Wenn man große Windkraftfirmen auf Baden-Württemberg anspricht, sieht man rollende Augen. Das Land hinkt hinterher. Wird sich daran etwas ändern? Bonde schiebt die Schuld teilweise auf den Bund und die Änderungen im Erneuerbare-Energien-Gesetz, die viele Investoren abschreckten. Teilweise liege es aber auch am Realisierungsprozess. Es gebe keine detaillierten Windkarten in Baden-Württemberg. Viele Investoren müssten langwierige Messungen veranlassen, um sicherzugehen, dass sich ein Standort lohne.

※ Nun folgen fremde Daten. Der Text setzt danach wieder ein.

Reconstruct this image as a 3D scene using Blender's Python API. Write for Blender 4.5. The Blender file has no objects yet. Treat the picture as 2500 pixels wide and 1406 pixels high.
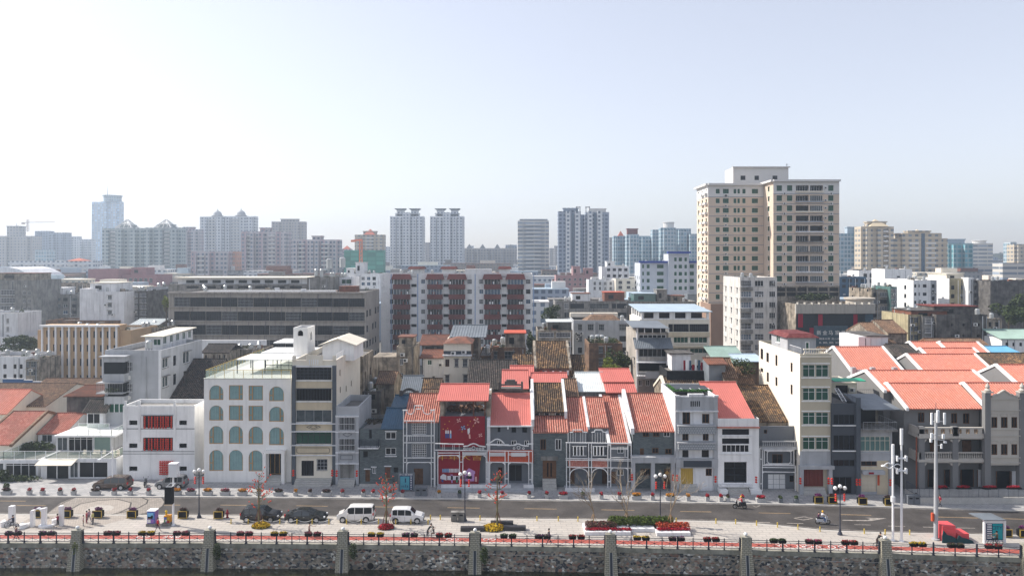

Doch es gibt Hoffnung: Die Anzahl der Anträge für Windkraftanlagen steigt. Dass er als Naturschutzverantwortlicher oft der Buhmann für Windkraftbefürworter ist, lässt Bonde nicht gelten. Der überwiegende Teil der Einschränkungen ergebe sich aus Siedlungen und Infrastruktur.

Wahlkampf

Das war’s. Angenehmes Gespräch, Herr Bonde. Aber Halt, wollen Sie nicht noch etwas zum Wahlkampf sagen? "Für Wahlkampf ist es viel zu früh. Wir sind noch gut beschäftigt mit Regieren." Dann teilt er doch kräftig aus: Die Opposition habe konzeptionell nichts vorzuweisen. Nirgends würden Gegenentwürfe erstellt. Von den Ideen des CDU-Führungsduos ist er freilich wenig begeistert: "Guido Wolf sagt, er wolle die kalte Progression abbauen. Was er nicht sagt, ist, woher er die 500 Millionen Euro nehmen will, die dann alleine in Baden-Württemberg jährlich fehlen." Zum Vorhaben, das Bildungssystem "umzukrempeln", meint Bonde: "Jetzt wollen sie wieder zurück zu G9. Das würde eine dreistellige Millionensumme kosten." Wenn man die Vorstellungen von Wolf und Strobl zusammenfassen würde, könne man auf das aktuelle strukturelle Defizit von 1,5 Milliarden Euro noch einmal 1,5 Milliarden drauflegen. "Die CDU kommt mir derzeit vor wie die Linkspartei des Südwestens." Sie sollte eher anfangen, "Oppositionsarbeit zu leisten, die der Rede wert und wenigstens mathematisch möglich ist".